I stood in the back of the shower after caking myself completely, rocking on my heels, chanting, “Yep, I got hit by a skunk. Hey, you ever met anyone who’s been bit by a skunk?” I figured I was the only human being out there in the world who could say, “Yes indeed, I have been sprayed by a skunk.” At one point while rocking in the shower I slipped and John thought I had fallen.
For or five minutes went by and I was finally ready to rinse off. As I rinsed, the caked soda began to slide off and run down the drain to the septic system where it belonged — with the rest of the aromatic pleasures no one ever – ever – ever – except me has had to deal with. After rinsing myself clean with pure, pristine downtown Glen Arbor water, I was free.
John had gone to bed. Meanwhile, I was experiencing the most glorious short-term recovery in the history of these parts.
I yelled out “John!”
“What?” he replied in annoyance.
I told him I needed some clothes, knowing fully well that I had left my own ones safe and secure by the roadside, in front of Bibb’s Fresh Market across town.
I dressed, not needing to say goodnight to my good friend John Belanger, and jumped on my big two-wheeler for the trip back.

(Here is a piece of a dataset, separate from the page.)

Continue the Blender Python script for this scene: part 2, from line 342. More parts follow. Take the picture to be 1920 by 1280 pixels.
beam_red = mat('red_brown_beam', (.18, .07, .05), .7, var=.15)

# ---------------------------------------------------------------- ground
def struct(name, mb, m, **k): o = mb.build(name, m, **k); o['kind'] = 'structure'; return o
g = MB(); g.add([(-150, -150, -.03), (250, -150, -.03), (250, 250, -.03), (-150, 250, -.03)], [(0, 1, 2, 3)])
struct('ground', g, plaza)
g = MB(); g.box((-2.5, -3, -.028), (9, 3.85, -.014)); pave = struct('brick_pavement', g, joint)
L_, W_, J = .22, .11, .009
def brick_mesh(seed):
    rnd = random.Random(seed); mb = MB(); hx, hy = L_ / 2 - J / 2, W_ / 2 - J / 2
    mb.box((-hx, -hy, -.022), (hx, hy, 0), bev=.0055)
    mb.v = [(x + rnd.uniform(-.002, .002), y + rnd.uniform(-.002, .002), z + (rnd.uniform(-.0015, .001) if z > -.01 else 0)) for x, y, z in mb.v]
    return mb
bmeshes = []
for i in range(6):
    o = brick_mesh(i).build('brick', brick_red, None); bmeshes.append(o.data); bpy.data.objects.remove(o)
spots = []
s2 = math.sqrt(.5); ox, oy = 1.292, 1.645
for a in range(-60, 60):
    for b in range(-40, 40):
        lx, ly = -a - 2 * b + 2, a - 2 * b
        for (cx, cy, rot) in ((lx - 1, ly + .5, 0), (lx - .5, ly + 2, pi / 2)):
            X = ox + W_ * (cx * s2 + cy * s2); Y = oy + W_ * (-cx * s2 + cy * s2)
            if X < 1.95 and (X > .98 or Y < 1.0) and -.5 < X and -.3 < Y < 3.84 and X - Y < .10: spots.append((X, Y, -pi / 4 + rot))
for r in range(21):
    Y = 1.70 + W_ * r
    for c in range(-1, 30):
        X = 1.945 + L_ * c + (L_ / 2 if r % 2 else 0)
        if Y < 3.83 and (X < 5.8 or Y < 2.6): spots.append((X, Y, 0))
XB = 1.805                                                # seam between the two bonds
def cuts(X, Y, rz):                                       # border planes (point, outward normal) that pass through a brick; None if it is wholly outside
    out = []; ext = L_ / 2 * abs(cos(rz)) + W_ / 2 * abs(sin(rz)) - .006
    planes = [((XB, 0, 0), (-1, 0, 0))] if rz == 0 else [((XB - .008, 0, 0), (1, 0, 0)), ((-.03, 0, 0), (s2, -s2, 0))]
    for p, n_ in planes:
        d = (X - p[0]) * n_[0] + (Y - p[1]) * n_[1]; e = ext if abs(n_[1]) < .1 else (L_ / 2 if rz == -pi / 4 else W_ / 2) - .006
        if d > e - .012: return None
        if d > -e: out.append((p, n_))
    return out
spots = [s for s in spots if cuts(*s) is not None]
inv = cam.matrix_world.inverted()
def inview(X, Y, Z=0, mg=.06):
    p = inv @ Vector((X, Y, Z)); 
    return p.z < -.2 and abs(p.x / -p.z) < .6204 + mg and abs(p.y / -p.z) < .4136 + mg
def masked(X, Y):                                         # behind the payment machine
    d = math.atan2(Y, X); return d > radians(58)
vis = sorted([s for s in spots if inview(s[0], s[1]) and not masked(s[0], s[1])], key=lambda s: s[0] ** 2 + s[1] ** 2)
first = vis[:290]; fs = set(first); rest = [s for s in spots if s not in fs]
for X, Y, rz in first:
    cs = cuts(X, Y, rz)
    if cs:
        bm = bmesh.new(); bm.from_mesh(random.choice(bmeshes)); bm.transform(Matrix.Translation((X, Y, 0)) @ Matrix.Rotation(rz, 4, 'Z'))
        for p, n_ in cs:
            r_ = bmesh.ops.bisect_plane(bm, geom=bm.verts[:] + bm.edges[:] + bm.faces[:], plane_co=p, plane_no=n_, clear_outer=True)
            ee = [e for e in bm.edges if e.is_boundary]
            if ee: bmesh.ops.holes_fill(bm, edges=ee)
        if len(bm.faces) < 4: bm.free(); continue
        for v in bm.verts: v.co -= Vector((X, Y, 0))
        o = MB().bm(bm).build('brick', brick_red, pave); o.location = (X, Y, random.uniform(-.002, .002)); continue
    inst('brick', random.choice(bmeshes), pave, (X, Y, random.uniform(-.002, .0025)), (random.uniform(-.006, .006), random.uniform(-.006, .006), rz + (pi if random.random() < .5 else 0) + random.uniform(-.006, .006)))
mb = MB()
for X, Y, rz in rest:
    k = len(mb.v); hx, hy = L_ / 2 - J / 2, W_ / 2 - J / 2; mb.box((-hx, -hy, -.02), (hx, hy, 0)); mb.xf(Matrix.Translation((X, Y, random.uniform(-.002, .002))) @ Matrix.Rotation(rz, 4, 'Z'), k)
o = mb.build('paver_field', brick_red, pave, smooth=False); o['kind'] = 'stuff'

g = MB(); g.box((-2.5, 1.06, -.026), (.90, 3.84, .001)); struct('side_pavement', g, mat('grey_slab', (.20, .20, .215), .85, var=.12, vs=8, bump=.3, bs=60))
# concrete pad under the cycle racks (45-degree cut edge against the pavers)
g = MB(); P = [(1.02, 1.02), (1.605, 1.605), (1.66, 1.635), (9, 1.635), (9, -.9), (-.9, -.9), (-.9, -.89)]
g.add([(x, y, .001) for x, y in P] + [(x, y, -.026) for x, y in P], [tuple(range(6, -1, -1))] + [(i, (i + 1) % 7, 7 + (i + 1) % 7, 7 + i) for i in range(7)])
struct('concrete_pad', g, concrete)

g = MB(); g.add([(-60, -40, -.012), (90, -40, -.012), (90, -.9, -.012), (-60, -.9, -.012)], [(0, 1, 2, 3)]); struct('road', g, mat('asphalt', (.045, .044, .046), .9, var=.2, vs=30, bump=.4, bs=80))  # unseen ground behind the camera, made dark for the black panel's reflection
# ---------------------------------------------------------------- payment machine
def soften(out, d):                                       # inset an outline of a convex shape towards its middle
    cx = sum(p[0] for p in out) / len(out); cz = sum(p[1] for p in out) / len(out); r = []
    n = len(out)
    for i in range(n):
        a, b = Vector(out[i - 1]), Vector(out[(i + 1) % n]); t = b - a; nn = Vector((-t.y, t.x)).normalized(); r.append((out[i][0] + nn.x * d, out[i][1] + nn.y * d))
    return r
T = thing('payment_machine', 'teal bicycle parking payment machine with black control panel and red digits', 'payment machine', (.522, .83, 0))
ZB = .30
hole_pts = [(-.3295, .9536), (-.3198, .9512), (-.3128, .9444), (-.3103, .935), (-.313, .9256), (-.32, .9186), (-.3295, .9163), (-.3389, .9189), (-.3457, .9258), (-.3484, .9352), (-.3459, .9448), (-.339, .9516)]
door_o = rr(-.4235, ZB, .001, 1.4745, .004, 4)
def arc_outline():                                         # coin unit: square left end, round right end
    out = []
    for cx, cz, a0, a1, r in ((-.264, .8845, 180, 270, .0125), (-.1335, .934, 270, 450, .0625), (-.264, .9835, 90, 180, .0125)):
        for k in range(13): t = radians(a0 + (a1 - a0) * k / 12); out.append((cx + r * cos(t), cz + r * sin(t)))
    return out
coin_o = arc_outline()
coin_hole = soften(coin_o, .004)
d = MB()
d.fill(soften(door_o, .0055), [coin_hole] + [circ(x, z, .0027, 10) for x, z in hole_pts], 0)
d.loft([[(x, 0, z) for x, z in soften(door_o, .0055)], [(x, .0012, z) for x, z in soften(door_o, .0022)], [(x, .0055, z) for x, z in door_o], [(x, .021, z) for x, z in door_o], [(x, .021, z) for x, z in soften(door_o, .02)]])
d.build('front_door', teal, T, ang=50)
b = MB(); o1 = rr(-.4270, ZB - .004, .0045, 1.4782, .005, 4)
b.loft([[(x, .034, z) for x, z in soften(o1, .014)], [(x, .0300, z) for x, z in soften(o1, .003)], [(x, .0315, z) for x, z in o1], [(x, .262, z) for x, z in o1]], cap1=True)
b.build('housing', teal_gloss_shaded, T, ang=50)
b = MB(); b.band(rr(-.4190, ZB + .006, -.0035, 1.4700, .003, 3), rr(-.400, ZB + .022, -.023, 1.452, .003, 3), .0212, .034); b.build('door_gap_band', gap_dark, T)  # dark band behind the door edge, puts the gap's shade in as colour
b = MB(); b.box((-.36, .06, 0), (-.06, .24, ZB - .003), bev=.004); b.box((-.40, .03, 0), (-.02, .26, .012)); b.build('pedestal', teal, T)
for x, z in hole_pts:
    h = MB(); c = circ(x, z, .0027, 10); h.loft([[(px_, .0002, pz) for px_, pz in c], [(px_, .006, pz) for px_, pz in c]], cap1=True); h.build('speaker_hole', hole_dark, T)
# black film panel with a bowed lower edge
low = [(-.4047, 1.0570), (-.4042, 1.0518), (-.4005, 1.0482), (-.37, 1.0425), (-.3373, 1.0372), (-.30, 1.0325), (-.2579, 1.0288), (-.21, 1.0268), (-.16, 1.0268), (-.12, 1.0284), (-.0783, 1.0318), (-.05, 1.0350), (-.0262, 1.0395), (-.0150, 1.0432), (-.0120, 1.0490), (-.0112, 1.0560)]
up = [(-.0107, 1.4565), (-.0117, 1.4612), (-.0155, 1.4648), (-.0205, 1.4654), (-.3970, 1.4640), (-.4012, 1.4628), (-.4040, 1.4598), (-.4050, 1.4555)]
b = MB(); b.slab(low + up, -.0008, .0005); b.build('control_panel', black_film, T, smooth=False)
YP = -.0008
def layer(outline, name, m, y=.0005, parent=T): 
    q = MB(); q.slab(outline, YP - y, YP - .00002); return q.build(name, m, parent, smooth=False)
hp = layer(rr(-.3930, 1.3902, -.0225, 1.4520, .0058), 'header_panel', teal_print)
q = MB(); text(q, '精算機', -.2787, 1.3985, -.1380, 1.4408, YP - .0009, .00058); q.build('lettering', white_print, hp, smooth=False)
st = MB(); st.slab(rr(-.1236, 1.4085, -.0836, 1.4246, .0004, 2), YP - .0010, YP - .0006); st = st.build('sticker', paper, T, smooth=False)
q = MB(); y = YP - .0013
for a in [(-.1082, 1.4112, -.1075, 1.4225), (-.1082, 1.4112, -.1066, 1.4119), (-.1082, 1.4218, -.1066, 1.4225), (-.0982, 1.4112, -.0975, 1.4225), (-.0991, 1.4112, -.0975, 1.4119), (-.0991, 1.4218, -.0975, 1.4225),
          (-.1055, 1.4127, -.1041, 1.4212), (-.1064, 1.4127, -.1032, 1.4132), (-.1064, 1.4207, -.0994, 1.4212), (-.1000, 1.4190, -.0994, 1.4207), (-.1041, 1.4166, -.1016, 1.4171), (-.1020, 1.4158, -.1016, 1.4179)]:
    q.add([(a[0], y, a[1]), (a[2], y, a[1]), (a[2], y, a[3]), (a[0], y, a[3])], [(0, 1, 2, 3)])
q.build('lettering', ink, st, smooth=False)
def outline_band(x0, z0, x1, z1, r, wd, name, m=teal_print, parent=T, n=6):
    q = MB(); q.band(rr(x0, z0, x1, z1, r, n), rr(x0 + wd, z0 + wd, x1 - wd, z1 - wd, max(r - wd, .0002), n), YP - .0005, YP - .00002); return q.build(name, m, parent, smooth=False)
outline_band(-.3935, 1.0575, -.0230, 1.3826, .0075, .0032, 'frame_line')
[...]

When I returned to the scene of the crime, I grabbed my clothes and stuck them in a brown bag (my favorite boots included), and tossed them in my truck.
I was just about ready to leave when I remembered my hat. There it was, lying in the lot next to Burdette’s Flower Court. I hesitantly approached it, knowing it was going to have a pungent aroma. I drew closer and closer and then stopped, bent down to cradle it for perhaps the last time, and found it had come through unscathed.
Imagine that! Not only do I have an incredible wife who loves me enough to say, “Come on home Skunky,” she cures me and hat lives on.
I can go to work selling food tomorrow and still wear my new hat. I can’t wait to tell Jack and Renee.
P.S. Pepe ‘ le pew has moved on to another place in town. Beware Glen Arborites … he could be lurking anywhere.